In the war that Russia is waging in Ukraine, the digital dimension is indeed not forgotten. Even before its military offensive, Russia had launched a vast cyberespionage operation, in order to prepare attacks and to identify the entire Ukrainian population, according to the American cybersecurity group Mandiant, which has been helping Kiev since the summer of 2021. Surveillance, disinformation but also attacks against government sites… So many battles that now have to be waged online during a conflict between States.

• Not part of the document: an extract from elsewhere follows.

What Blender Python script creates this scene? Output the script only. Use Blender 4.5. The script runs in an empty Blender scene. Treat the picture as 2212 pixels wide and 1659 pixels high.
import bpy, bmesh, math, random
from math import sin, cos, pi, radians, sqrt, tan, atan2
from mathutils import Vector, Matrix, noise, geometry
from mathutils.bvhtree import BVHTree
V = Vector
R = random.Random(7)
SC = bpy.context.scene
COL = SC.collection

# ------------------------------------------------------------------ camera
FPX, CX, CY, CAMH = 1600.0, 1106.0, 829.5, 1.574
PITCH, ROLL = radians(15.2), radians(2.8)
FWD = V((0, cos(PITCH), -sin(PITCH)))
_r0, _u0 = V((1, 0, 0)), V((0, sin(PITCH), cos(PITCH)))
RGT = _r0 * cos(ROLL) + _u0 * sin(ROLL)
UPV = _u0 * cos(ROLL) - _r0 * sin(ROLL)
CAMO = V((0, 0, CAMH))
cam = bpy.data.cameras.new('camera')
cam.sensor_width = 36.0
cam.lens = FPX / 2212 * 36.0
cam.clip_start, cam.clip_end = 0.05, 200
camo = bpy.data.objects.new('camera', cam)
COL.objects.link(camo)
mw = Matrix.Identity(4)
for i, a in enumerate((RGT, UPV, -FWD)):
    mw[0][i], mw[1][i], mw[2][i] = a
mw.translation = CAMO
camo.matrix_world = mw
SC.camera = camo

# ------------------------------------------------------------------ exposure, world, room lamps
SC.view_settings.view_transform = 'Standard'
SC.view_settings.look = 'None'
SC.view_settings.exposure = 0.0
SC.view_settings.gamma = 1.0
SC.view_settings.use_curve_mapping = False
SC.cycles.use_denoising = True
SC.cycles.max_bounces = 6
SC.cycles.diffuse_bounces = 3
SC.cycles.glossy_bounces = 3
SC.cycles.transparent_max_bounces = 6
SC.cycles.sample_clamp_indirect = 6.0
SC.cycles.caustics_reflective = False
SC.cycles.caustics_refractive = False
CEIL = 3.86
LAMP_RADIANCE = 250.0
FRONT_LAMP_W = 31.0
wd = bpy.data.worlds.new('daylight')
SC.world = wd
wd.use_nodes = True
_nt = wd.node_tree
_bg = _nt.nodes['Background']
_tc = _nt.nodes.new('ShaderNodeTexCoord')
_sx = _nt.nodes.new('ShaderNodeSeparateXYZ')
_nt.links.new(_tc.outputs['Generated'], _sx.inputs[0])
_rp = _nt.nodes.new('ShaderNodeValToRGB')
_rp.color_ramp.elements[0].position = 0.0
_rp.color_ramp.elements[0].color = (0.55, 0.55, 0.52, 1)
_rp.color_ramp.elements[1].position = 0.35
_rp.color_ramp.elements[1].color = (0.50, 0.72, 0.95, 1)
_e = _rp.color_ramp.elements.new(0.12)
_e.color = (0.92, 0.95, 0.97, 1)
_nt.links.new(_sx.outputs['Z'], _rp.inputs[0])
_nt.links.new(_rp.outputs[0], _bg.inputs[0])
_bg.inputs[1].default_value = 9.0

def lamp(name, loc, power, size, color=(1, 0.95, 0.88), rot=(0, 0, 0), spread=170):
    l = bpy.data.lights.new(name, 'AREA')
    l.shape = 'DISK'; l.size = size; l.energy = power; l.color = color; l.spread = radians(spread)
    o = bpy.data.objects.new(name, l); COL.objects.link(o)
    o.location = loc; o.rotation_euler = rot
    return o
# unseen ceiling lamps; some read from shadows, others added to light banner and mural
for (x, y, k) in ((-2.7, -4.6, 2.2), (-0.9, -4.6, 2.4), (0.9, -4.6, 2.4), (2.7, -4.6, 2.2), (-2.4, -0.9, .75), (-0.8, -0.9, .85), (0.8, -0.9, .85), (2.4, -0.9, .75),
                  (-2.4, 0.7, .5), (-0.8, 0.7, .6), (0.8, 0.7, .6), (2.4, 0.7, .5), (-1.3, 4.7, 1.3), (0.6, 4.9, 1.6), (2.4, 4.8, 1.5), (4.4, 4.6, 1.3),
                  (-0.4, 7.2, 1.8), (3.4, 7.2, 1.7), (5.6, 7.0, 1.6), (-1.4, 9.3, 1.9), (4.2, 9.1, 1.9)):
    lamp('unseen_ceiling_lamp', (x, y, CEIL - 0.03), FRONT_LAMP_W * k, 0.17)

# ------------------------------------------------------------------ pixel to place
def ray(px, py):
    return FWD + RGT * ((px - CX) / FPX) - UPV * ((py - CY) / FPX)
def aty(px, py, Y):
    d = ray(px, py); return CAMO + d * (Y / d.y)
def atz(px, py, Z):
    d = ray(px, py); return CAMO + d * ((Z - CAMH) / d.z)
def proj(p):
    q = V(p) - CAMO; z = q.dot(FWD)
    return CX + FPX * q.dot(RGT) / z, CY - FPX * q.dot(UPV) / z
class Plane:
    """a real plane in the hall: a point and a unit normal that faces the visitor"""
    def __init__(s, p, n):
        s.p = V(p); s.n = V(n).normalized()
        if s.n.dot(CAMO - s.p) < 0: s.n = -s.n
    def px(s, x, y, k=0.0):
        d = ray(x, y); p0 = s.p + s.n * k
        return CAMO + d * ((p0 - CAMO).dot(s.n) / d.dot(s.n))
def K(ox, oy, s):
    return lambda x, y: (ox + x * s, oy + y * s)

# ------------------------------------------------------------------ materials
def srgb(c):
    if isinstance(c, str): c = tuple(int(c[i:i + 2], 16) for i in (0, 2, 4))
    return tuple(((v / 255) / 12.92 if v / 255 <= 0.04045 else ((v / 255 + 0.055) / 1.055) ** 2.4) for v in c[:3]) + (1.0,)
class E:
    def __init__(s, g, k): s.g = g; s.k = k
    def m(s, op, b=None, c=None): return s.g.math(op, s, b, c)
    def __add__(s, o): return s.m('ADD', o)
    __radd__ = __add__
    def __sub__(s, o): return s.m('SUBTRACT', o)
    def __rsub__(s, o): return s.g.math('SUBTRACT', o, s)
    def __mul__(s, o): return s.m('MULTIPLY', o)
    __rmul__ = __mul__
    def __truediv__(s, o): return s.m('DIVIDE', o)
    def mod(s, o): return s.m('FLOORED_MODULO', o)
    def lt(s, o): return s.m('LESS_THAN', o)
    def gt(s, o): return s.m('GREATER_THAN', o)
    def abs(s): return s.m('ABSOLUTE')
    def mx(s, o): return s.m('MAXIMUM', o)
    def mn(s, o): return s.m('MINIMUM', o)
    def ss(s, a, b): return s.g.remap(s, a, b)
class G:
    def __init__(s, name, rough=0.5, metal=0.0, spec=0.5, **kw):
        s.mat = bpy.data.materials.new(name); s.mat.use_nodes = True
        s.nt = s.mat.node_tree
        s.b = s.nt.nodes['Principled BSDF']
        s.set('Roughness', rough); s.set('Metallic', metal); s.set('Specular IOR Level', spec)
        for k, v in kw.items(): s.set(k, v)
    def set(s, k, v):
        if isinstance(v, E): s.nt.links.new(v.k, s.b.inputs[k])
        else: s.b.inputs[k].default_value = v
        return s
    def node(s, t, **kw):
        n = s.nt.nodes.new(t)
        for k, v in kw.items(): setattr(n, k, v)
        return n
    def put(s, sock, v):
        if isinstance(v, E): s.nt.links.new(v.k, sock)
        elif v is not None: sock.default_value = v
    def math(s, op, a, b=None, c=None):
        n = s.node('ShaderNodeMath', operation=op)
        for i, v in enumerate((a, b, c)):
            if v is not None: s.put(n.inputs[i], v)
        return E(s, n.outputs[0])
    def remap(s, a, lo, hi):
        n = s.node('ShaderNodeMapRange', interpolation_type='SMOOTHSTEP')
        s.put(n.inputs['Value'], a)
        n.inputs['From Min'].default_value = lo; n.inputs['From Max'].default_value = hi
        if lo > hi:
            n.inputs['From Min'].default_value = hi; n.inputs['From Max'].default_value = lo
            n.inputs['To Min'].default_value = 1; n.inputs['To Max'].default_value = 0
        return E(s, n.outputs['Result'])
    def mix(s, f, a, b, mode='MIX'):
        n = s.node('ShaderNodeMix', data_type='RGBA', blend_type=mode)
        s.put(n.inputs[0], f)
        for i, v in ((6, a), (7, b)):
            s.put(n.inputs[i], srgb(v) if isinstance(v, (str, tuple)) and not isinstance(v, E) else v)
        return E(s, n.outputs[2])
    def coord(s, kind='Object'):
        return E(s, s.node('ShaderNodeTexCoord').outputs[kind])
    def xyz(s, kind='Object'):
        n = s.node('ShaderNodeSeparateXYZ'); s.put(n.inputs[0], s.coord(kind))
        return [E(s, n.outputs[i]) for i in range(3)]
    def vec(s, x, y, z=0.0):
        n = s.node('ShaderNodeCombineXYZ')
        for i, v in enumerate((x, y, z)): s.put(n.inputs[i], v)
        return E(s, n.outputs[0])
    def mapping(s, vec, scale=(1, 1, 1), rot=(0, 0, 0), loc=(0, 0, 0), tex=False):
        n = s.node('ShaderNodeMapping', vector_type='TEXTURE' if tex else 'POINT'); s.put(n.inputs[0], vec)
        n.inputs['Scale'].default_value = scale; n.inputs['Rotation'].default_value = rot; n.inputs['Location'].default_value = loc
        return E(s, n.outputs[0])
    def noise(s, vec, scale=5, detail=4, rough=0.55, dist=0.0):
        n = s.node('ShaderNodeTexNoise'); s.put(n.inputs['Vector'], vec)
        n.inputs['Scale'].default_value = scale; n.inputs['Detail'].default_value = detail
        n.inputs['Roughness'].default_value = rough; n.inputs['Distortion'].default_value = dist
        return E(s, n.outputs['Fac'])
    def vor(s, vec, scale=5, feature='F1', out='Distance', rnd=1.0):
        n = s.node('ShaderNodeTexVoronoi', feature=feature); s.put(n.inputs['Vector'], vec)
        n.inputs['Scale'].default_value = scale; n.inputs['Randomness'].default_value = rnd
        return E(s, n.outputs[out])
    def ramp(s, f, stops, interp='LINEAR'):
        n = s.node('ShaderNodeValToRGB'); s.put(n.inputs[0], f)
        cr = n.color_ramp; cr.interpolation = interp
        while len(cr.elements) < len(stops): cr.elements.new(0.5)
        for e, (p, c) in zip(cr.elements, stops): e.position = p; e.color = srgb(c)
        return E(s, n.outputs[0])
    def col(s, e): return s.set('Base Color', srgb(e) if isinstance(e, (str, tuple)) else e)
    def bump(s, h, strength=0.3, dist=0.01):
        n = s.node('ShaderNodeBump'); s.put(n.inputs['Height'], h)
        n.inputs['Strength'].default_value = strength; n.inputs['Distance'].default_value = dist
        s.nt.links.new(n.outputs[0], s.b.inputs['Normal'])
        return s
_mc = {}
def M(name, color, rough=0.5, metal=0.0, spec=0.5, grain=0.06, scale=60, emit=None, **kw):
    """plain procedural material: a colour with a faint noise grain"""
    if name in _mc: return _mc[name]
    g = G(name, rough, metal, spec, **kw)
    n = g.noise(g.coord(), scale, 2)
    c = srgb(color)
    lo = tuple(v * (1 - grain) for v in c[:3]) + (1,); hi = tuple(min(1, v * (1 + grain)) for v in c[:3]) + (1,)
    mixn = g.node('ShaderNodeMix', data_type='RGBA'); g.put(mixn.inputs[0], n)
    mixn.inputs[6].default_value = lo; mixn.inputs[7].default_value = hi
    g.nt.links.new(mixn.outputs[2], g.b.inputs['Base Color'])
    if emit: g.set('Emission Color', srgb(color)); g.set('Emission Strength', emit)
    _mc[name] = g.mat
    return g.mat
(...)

How will this “shield” be put in place?

The idea was already presented by the European Commission in December 2020, and the “cyber shield” should be operational next year. Including a “reserve cyber army”, it is a device provided for in the “Cyber ​​Solidarity Act”, a regulation that Thierry Breton will present in Brussels on April 18. The detection of attacks will be entrusted to a European network of six or seven SOCs (Cyber ​​Security Operational Centers), distributed in strategic locations on EU territory. On a daily basis, the SOCs will be responsible for monitoring all sensitive networks in the Union to anticipate attacks.

Equipped with supercomputers and artificial intelligence systems, they will operate on the model of the Galileo satellite system, explains Thierry Breton. Three first major SOCs will be deployed this year, without waiting for the vote on this new regulation. The investment will amount to “more than 1 billion euros, two-thirds financed by Europe”, he specified to the Echoes. Seventeen countries participated in the financing.

A solidarity based on what?

The new regulation also provides for a partnership between Member States to strengthen the resilience of critical infrastructures in the European Union (airports, power stations, gas pipelines, electricity networks, Internet cables, etc.) with attack scenarios and penetration tests to detect vulnerabilities. In the event of a major attack, a “cyber emergency mechanism” will be provided: immediate exchange of information, joint crisis management and mutual assistance.

This is where the “cyber reserve, made up of several thousand stakeholders, public and private service providers, on a voluntary basis, to support the defense effort in the event of an attack” comes into play, says Thierry Breton. “This cyber reserve will be ready to intervene at the request of any Member State”, he specifies. It remains to be seen who will lead this reserve, a subject which risks opposing Member States and the European Commission.